“And that’s the way it is.”
When the late Walter Cronkite said that at the conclusion of each of his broadcasts, people believed him. There was no automatic assumption of partisan bias in the media, and if anyone ever accused him of spinning a story to the advantage of one political cause or another, I’m not aware of it. Of course, things were different in his heyday, the 1960s and ’70s. Newsmen of Cronkite’s generation strove, for the most part, to deliver the impartial facts, and that’s what viewers and readers expected to receive. Not the phony-baloney “balance” of today, when both sides of any debate are given equal credibility and weight, even when one of them is clearly wrong, ignorant, or batshit-crazy. Not reporting that reinforces the viewer’s own ideology and view of the world. But facts, carefully gathered through good old-fashioned shoe-leather journalism, research, and vetting. On the rare occasion when Cronkite did offer his personal opinion — as in his well-known 1968 editorial statement that the Vietnam War was unwinnable — he spoke with an authority that was earned from a thorough understanding of the subject. The anchorpeople today are mostly just reading copy written by someone else.

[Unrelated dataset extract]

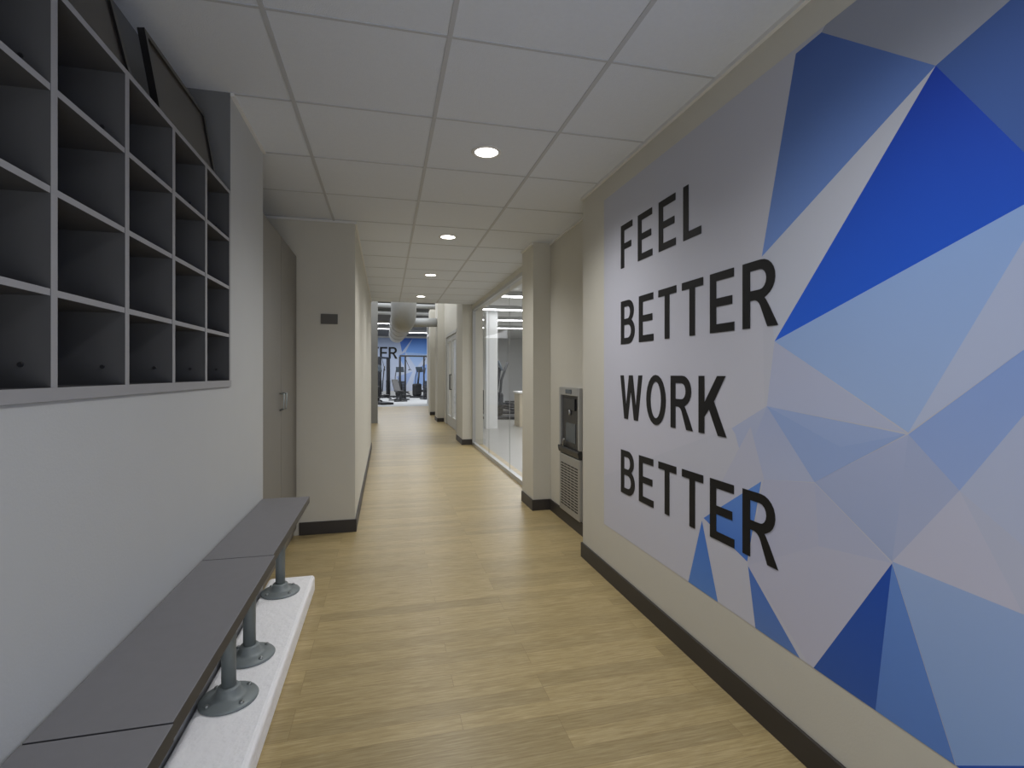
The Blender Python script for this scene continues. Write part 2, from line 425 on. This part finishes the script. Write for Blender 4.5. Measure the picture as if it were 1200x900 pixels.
pp([(1097, 77), (1200, 178), (.35, 1.70), (.35, 1.52), (1200, 240), (908, 400)], (30, 64, 172), (44, 102, 224))
pp([(908, 400), (1200, 240), (.50, 1.70), (1065, 507)], (142, 173, 226), (165, 189, 232))
pp([(1065, 507), (1200, 282), (.45, 1.62), (.45, 1.45), (1200, 410)], (174, 187, 219), (187, 197, 225))
pp([(908, 400), (899, 476), (1062, 507)], (183, 189, 215), (185, 193, 221))
pp([(899, 476), (1062, 509), (955, 565)], (152, 174, 221), (158, 178, 223))
pp([(899, 476), (955, 565), (895, 562), (858, 502)], (172, 183, 217), (184, 192, 220))
pp([(860, 502), (899, 476), (872, 545)], (182, 190, 217), (175, 186, 217))
pp([(899, 476), (1062, 509), (985, 524)], (162, 181, 224), (160, 180, 224))
pp([(1065, 509), (1200, 410), (.60, 1.36), (.62, 1.20), (1200, 487), (1125, 575)], (138, 165, 222), (156, 178, 227))
pp([(1125, 575), (1200, 487), (.62, 1.18), (.62, .85), (1200, 640)], (180, 190, 220), (188, 196, 222))
pp([(1065, 509), (1125, 575), (1046, 658), (955, 565)], (168, 180, 215), (178, 187, 218))
pp([(1065, 509), (1046, 658), (955, 565)], (174, 184, 217), (168, 181, 217))
pp([(1125, 575), (1200, 640), (.60, .85), (.60, .70), (1200, 720), (1046, 658)], (187, 193, 217), (194, 198, 219))
pp([(1125, 575), (1200, 720), (1046, 658)], (193, 196, 218), (198, 199, 220))
pp([(1046, 658), (1200, 720), (.55, .65), (.55, .3), (1200, 900), (1122, 900)], (158, 182, 227), (142, 174, 229))
pp([(.80, .44), (.95, .33), (.55, .33)], (50, 90, 190))
pp([(1046, 660), (952, 785), (1026, 837)], (38, 82, 180), (60, 96, 176))
pp([(1046, 660), (1026, 837), (1122, 902)], (106, 145, 218), (98, 137, 212))
pp([(955, 566), (1046, 660), (952, 785), (877, 662), (895, 562)], (190, 193, 216), (199, 199, 218))
pp([(955, 566), (1046, 660), (960, 640)], (182, 188, 216), (186, 191, 217))
pp([(955, 566), (960, 640), (877, 662), (895, 562)], (186, 190, 215), (192, 194, 216))
pp([(877, 663), (886, 738), (941, 777)], (82, 122, 204), (100, 132, 196))
pp([(823, 610), (807, 682), (842, 707)], (74, 126, 216), (98, 140, 212))
pp([(825, 607), (893, 561), (876, 658)], (108, 151, 224), (80, 126, 213))
pp([(880, 500), (896, 562), (823, 608)], (190, 193, 214), (197, 199, 216))
pp([(.35, 2.4), (.35, 1.7), (-.9, 1.2), (-.9, 2.4)], (60, 95, 180), (150, 180, 235))
pp([(.45, 1.55), (-.9, 1.2), (-.9, .33), (.35, .33), (.58, .9)], (190, 198, 222), (150, 180, 230))
pp([(-.9, .33), (-.1, .33), (-.6, 1.25)], (28, 78, 190))
def make_mural(name, polys, to3d, clipf=None):
    vs, fs, cols = [], [], []
    for i, (pts, c1, c2) in enumerate(polys):
        pl = clipf(pts) if clipf else pts
        if len(pl) < 3: continue
        zs = [q[1] for q in pts]; z0, z1 = min(zs), max(zs)
        o = len(vs)
        for q in pl:
            vs.append(to3d(q[0], q[1], .0012+i*.00002))
            t = max(0, min(1, (q[1]-z0)/max(1e-6, z1-z0)))
            cols.append(lin([a*t+b*(1-t) for a, b in zip(c1, c2)]))
        fs.append(list(range(o, o+len(pl))))
    me = bpy.data.meshes.new(name); me.from_pydata(vs, [], fs)
    at = me.color_attributes.new('Col', 'FLOAT_COLOR', 'POINT')
    for i, cc in enumerate(cols): at.data[i].color = cc
    me.materials.append(M['mural']); me.update()
    o = bpy.data.objects.new(name, me); COL.objects.link(o); return o
mu = make_mural('wall_mural', polys, lambda y, z, e: (XR-e, y, z), clip)
tag(mu, 'large wall print of blue, white and grey triangles behind the black slogan', 'mural')
gp = [([(-3.2, .3), (2.6, .3), (2.6, 3.3), (-3.2, 3.3)], (176, 192, 222), (200, 208, 226)),
      ([(.75, 3.3), (1.5, 3.3), (.9, 2.5)], (80, 115, 200), (95, 138, 215)),
      ([(1.5, 3.3), (2.5, 3.3), (2.3, 2.4), (1.1, 2.5)], (90, 138, 222), (125, 168, 232)),
      ([(1.1, 2.5), (2.3, 2.4), (1.7, 1.6)], (150, 182, 230), (172, 194, 228)),
      ([(.7, 2.3), (1.1, 2.5), (1.0, 1.7)], (125, 160, 222), (145, 176, 226)),
      ([(1.7, 1.6), (2.5, 1.9), (2.5, .6), (1.5, .6)], (135, 165, 222), (150, 178, 226)),
      ([(.6, 1.1), (1.5, 1.4), (1.0, .3)], (156, 178, 222), (158, 176, 218))]
mg = make_mural('wall_mural', gp, lambda x, z, e: (x, 30-e*4, z))
tag(mg, 'distant blue and white wall print on the far gym wall', 'mural')

# ---------- lettering ----------
def arc(cx, cy, rx, ry, a0, a1, n=10):
    return [(cx+rx*math.cos(math.radians(a0+(a1-a0)*i/n)), cy+ry*math.sin(math.radians(a0+(a1-a0)*i/n))) for i in range(n+1)]
s_ = .168; h_ = .14
def glyph(ch):
    s = s_; h = h_
    if ch == 'F': return .58, [[(0,0),(s,0),(s,.42),(.52,.42),(.52,.42+h),(s,.42+h),(s,1-h),(.58,1-h),(.58,1),(0,1)]]
    if ch == 'E': return .63, [[(0,0),(.63,0),(.63,h),(s,h),(s,.43),(.58,.43),(.58,.43+h),(s,.43+h),(s,1-h),(.62,1-h),(.62,1),(0,1)]]
    if ch == 'L': return .56, [[(0,0),(.56,0),(.56,h),(s,h),(s,1),(0,1)]]
    if ch == 'T': return .66, [[(.33-s/2,0),(.33+s/2,0),(.33+s/2,1-h),(.66,1-h),(.66,1),(0,1),(0,1-h),(.33-s/2,1-h)]]
    if ch == 'B':
        out = [(0,0),(.38,0)]+arc(.38,.285,.31,.285,-90,62)+[(.48,.535)]+arc(.36,.745,.285,.255,-50,90)+[(0,1)]
        return .69, [out, [(s,h),(s,.44)]+arc(.36,.29,.155,.15,90,-90,8), [(s,.58),(s,1-h)]+arc(.35,.72,.12,.14,90,-90,8)]
    if ch == 'R':
        out = [(0,0),(s,0),(s,.415),(.25,.415)]+arc(.25,.225,.16,.19,90,30,4)+[(.535,0),(.745,0),(.58,.28),(.50,.40),(.47,.43)]+arc(.40,.715,.29,.285,-66,90)+[(0,1)]
        return .74, [out, [(s,.56),(s,1-h)]+arc(.38,.71,.135,.15,90,-90,8)]
    if ch == 'O': return .78, [arc(.39,.5,.39,.515,0,345,23), arc(.39,.5,.215,.375,0,345,23)]
    if ch == 'K': return .76, [[(0,0),(s,0),(s,.29),(.30,.43),(.545,0),(.765,0),(.435,.57),(.745,1),(.525,1),(s,.535),(s,1),(0,1)]]
    if ch == 'W': return 1.06, [[(.20,0),(.38,0),(.53,.66),(.68,0),(.86,0),(1.06,1),(.89,1),(.765,.30),(.62,1),(.44,1),(.295,.30),(.17,1),(0,1)]]
def letter_mesh(ch, sc, depth):
    w, loops = glyph(ch)
    cu = bpy.data.curves.new('c', 'CURVE'); cu.dimensions = '2D'; cu.fill_mode = 'BOTH'; cu.extrude = depth/2
    for lp in loops:
        sp = cu.splines.new('POLY'); sp.points.add(len(lp)-1); sp.use_cyclic_u = True
        for q, (x, y) in zip(sp.points, lp): q.co = (x*sc, y*sc, 0, 1)
    o = bpy.data.objects.new('c', cu); COL.objects.link(o)
    dg = bpy.context.evaluated_depsgraph_get(); dg.update()
    me = bpy.data.meshes.new_from_object(o.evaluated_get(dg))
    bpy.data.objects.remove(o)
    return me
def word(text, total, sc, depth, to3d, root):
    ws = [glyph(c)[0]*sc for c in text]; gap = (total-sum(ws))/(len(text)-1)
    x = 0
    for ch, wd in zip(text, ws):
        me = letter_mesh(ch, sc, depth); loc = root.location
        for v in me.vertices:
            v.co = Vector(to3d(v.co.x+x, v.co.y, v.co.z+depth/2))-loc
        me.materials.clear(); me.materials.append(M['black'])
        for p_ in me.polygons: p_.use_smooth = False
        me.name = 'letter'
        o = bpy.data.objects.new('letter', me); COL.objects.link(o); o.parent = root
        x += wd+gap
def wallword(text, ystart, total, zb, label, sc=.247):
    t = thing('lettering_word', label, 'lettering', (XR, ystart, zb))
    word(text, total, sc, .002, lambda x, y, z: (XR-.0021-z, ystart-x, zb+y), t)
wallword('FEEL', 2.762, .785, 1.878, 'black word FEEL, the top line on the mural')
wallword('BETTER', 2.762, 1.235, 1.440, 'black word BETTER directly under FEEL on the mural')
wallword('WORK', 2.768, .960, 1.014, 'black word WORK, third line on the mural')
wallword('BETTER', 2.762, 1.235, .585, 'black word BETTER, the bottom line on the mural under WORK')
t = thing('lettering_word', 'small distant black lettering ending in ER on the far gym wall', 'lettering', (-1.9, 30, 2.15))
word('BETTER', 2.95, .66, .02, lambda x, y, z: (-2.30+x, 29.985-z, 2.12+y), t)

# ---------- downlights ----------
def downlight(x, y, label):
    t = thing('downlight', label, 'ceiling light', (x, y, CZ), 'recessed ceiling downlights')
    MB().lathe((x, y, CZ), [(.062, -.001), (.064, -.006), (.080, -.006), (.083, -.003), (.083, 0)], 32).build('trim_ring', 'white', t)
    MB().lathe((x, y, CZ), [(.0005, -.003), (.063, -.003)], 32).build('lens', 'lens', t)
dl = [2.79, 4.60, 6.42, 8.24, .97, -.85]
lab = ['round recessed downlight nearest the camera in the tiled ceiling', 'second round downlight along the corridor ceiling',
       'third round downlight along the corridor ceiling', 'farthest round downlight in the tiled corridor ceiling', 'downlight above the camera', 'downlight behind the camera']
for y, l in zip(dl, lab): downlight(.538, y, l)
def lamp(kind, loc, e, rot=(0,0,0), col=(1, .99, .975), **k):
    L = bpy.data.lights.new('lamp', kind); L.energy = e; L.color = col
    for a, v in k.items(): setattr(L, a, v)
    o = bpy.data.objects.new('lamp', L); COL.objects.link(o); o.location = loc; o.rotation_euler = rot; return o
for y, e in zip(dl, (76, 56, 42, 38, 50, 16)):
    lamp('SPOT', (.538, y, CZ-.02), e, spot_size=math.radians(145), spot_blend=1.0, shadow_soft_size=.06)
# added fill lamp, unseen behind the camera, aimed up to brighten the ceiling
lamp('AREA', (.35, -1.6, .7), 27, (math.radians(134), 0, 0), (.96, .98, 1), shape='RECTANGLE', size=1.5, size_y=1.2)
lamp('AREA', (.5, 15, 3.25), 260, shape='RECTANGLE', size=5, size_y=10, col=(.96, .98, 1))
lamp('AREA', (.5, 25, 3.25), 480, shape='RECTANGLE', size=8, size_y=6, col=(.95, .97, 1))
lamp('AREA', (4.6, 11, 2.68), 300, shape='RECTANGLE', size=3.4, size_y=14, col=(.99, .995, 1))

k = 0
for y in (7.4, 9.4, 11.4, 13.6, 16.0):
    t = thing('linear_light', '', 'ceiling light', (3.6, y, 2.78), 'linear lights in the glazed room')
    t['label'] = ['white linear ceiling light behind glass, nearest', 'white linear ceiling light behind glass, second away', 'white linear ceiling light behind glass, middle one',
                  'white linear ceiling light behind glass, fourth away', 'white linear ceiling light behind glass, farthest'][k]
    MB().box(2.1, 5.2, y-.09, y+.09, 2.72, 2.799).build('housing', 'part', t)
    MB().box(2.12, 5.18, y-.08, y+.08, 2.708, 2.72).build('diffuser', 'strip', t)
    k += 1
for i, (x, y) in enumerate(((-.6, 24), (1.3, 26), (.4, 21.5))):
    t = thing('linear_light', ['gym ceiling strip light toward the left', 'gym ceiling strip light near the far wall', 'gym ceiling strip light over the gym entrance'][i], 'ceiling light', (x, y, 3.4))
    MB().box(x-.9, x+.9, y-.07, y+.07, 3.3, 3.4).build('housing', 'alu', t)
    MB().box(x-.88, x+.88, y-.06, y+.06, 3.292, 3.3).build('diffuser', 'strip', t)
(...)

Walter Cronkite was one of a small handful of men I find difficult to describe in any meaningful way beyond saying, “he was a neat guy.” Like Johnny Carson or Ricardo Montalban, two other “neat guys” I grew up instinctively admiring, Cronkite emanated a particular sort of very appealing masculinity. It wasn’t a macho thing. It was based less on physical prowess or good looks than on intelligence, kindness, a sense of fair play, the confidence of one who knows his job and loves doing it well, and above all else, an air of dignity. Just try to imagine Cronkite reading the superficial pap that passes for news today… can you picture him discussing Jon and Kate What’s-Their-Names, or who’s likely to win American Idol? Or hosting one of those sexual-predator entrapment hours or talking day after day about Michael Jackson’s death? Can you hear his voice running down the more tawdry details of the Clinton-Lewinsky scandal? No? I’m not surprised. His definition of journalism wouldn’t have included that sort of tabloid nonsense.